*TASK BRIEF*
What do the lines from the top of the data through the line with "R = math.radians" say? Quote them exactly and include both ends.

*DATA EXCERPT*
------

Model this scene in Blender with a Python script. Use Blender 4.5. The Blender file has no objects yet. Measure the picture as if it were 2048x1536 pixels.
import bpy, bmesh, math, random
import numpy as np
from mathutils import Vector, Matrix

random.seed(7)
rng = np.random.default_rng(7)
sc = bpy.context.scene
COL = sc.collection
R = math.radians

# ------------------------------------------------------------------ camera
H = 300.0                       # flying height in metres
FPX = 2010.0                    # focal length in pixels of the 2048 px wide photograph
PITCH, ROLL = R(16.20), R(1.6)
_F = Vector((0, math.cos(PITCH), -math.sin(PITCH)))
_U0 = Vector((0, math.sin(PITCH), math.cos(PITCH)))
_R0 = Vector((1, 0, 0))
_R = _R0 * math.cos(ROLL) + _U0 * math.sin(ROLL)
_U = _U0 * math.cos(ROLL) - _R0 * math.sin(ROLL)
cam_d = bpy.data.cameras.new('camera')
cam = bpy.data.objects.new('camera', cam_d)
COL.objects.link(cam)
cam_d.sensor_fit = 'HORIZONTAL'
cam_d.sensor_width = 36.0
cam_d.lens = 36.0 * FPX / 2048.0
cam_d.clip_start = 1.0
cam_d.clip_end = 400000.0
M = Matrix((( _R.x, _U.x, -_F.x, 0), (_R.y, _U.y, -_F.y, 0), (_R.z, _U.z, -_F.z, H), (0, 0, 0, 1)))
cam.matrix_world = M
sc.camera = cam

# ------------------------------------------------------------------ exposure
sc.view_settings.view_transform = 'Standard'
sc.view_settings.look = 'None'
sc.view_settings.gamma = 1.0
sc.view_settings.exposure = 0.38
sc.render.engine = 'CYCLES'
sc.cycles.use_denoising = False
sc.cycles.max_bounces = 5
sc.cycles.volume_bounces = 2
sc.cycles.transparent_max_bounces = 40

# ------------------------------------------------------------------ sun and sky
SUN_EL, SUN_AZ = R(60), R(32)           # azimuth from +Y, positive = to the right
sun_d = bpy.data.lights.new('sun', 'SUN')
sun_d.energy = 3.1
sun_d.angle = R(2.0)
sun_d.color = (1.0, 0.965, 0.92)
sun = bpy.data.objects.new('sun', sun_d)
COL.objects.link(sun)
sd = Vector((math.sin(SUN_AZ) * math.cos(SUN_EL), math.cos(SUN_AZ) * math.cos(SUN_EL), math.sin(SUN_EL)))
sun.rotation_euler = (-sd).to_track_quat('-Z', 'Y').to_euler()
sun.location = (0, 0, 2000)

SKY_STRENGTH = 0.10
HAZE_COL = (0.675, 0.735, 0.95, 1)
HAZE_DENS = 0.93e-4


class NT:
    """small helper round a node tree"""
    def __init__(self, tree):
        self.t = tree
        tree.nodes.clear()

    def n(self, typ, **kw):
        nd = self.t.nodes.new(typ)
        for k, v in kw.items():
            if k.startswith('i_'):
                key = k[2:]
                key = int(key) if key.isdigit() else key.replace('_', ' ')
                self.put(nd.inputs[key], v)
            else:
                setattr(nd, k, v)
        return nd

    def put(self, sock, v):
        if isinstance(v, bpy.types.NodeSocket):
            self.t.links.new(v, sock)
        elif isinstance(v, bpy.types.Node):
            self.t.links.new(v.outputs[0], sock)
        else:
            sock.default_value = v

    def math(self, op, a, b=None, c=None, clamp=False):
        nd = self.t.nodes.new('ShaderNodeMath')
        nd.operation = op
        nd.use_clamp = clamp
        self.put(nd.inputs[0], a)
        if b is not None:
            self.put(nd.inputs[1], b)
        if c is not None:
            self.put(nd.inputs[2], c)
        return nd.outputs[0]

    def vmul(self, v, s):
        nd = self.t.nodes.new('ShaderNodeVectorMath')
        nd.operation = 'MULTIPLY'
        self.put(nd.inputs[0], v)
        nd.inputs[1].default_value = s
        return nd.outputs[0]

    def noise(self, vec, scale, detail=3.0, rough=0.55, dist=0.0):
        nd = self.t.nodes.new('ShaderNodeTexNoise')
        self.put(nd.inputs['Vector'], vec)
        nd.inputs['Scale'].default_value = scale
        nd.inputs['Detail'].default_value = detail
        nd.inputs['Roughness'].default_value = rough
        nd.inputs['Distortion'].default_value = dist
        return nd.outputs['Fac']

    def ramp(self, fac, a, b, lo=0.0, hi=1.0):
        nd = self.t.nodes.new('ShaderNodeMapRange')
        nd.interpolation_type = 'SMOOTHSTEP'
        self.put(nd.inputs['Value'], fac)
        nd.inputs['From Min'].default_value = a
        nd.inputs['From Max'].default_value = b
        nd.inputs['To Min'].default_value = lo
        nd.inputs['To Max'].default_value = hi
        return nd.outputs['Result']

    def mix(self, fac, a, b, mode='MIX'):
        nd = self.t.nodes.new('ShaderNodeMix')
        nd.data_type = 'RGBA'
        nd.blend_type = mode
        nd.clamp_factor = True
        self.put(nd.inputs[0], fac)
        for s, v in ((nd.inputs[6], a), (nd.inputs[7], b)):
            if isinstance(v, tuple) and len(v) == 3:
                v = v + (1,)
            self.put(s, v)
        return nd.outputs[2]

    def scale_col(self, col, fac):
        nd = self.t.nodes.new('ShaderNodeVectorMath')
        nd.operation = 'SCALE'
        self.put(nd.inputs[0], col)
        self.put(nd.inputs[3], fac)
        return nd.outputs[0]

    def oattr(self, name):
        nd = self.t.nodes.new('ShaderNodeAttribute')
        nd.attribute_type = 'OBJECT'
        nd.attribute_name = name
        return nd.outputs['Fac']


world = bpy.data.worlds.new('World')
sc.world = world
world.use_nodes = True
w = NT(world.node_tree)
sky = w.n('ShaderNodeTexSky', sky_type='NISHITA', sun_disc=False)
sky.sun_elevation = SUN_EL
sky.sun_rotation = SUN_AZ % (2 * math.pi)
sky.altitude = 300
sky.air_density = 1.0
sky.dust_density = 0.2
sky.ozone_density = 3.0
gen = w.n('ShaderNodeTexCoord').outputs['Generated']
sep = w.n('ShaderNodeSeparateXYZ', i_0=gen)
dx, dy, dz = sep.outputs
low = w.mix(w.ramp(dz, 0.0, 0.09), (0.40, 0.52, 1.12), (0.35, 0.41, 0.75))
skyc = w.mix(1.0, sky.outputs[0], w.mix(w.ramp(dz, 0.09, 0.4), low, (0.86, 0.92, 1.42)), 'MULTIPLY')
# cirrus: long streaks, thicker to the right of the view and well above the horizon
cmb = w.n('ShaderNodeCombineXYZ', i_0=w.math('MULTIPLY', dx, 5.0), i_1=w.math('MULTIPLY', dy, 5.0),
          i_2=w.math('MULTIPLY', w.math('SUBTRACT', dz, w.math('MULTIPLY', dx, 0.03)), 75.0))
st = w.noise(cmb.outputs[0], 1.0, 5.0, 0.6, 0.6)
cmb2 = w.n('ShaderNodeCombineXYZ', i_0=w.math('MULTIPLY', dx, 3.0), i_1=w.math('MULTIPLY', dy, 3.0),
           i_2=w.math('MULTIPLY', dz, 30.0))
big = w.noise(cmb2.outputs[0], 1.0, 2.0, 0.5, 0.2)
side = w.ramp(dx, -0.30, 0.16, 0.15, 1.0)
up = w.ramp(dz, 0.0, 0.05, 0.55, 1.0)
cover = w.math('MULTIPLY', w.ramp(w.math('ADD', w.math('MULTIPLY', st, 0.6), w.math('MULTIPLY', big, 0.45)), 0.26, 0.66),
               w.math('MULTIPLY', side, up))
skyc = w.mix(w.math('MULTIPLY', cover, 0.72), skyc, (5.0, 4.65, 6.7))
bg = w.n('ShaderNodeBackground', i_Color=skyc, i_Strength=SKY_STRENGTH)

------

*RESPONSE TO THE TASK*
Model this scene in Blender with a Python script. Use Blender 4.5. The Blender file has no objects yet. Measure the picture as if it were 2048x1536 pixels.
import bpy, bmesh, math, random
import numpy as np
from mathutils import Vector, Matrix

random.seed(7)
rng = np.random.default_rng(7)
sc = bpy.context.scene
COL = sc.collection
R = math.radians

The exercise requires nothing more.